Formal Derivatives, Taylor Expansion

Taylor Expansion

In calculus, the taylor expansion of f, at x-a, is a sum of terms, where the j^th term is the j^th derivative of f, evaluated at x-a, times (x-a)^j over j factorial. A similar formula holds here, though I am going to change the symbols just a bit. Instead of x sliding away from a continuously, let x be the fixed point, and let b be an offset from x. We want to prove the following.

f(x+b) = f(x) + b*f′(x) + b²/2!*f′′(x) + b³/3!*f′′′(x) + …

You can run the series for as long as you like, but if f has degree n, the derivatives beyond n are all 0.
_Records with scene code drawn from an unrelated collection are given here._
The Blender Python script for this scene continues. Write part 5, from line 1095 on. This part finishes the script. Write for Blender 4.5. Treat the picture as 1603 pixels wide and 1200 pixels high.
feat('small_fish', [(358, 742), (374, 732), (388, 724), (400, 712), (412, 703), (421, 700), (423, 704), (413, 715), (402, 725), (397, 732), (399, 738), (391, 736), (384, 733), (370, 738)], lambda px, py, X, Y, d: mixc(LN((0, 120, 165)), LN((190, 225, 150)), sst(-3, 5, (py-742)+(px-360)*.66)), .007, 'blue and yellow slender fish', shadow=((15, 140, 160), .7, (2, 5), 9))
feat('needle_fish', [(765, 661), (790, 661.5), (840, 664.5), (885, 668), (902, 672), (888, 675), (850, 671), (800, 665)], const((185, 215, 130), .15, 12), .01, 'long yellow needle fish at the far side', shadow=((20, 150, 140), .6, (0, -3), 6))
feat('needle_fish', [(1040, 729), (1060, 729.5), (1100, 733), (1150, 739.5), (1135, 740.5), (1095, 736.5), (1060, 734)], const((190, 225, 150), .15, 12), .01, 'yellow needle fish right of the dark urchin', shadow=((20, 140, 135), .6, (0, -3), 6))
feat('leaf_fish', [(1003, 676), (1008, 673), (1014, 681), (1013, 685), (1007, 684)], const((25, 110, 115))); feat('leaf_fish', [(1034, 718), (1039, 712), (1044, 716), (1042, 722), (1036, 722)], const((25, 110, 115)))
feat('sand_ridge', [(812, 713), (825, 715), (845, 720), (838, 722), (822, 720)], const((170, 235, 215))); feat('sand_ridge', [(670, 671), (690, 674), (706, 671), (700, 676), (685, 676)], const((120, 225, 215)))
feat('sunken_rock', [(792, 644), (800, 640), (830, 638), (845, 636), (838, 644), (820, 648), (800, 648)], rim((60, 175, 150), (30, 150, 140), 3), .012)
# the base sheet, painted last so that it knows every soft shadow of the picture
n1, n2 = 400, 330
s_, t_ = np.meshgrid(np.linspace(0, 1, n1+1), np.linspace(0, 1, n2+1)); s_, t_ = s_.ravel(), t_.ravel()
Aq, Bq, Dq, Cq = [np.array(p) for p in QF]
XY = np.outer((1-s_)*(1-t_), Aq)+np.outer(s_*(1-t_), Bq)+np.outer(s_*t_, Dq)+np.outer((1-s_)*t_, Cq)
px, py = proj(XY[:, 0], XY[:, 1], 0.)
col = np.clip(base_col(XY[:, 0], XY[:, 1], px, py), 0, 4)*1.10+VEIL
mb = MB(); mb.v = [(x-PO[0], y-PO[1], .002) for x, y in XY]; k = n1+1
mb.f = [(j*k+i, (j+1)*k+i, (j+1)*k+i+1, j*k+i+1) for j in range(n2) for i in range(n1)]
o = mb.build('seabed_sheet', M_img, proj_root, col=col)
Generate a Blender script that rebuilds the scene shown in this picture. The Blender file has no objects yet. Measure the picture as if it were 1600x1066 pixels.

If this relationship holds for f and g, it holds for f+g. This is because derivative and sum commute. Thus it is enough to prove the theorem for a single term a_ixⁱ.

The constant carries along, so it is enough to prove the theorem for xⁱ.

Replace x with x+b and expand via the binomial theorem. Look at the j^th term. This is the same as the j^th derivative of xⁱ, times b^j, divided by j factorial. The taylor formula agrees with the binomial theorem, and that completes the proof.

If the ring has characteristic p, you might be troubled by p! in the denominator. However, the denominator is there to cancel factors in the numerator, thereby reconstructing the binomial coefficient. We're not really dividing by 0; just building a particular integer. If you interpret it properly, the formula is valid in every ring.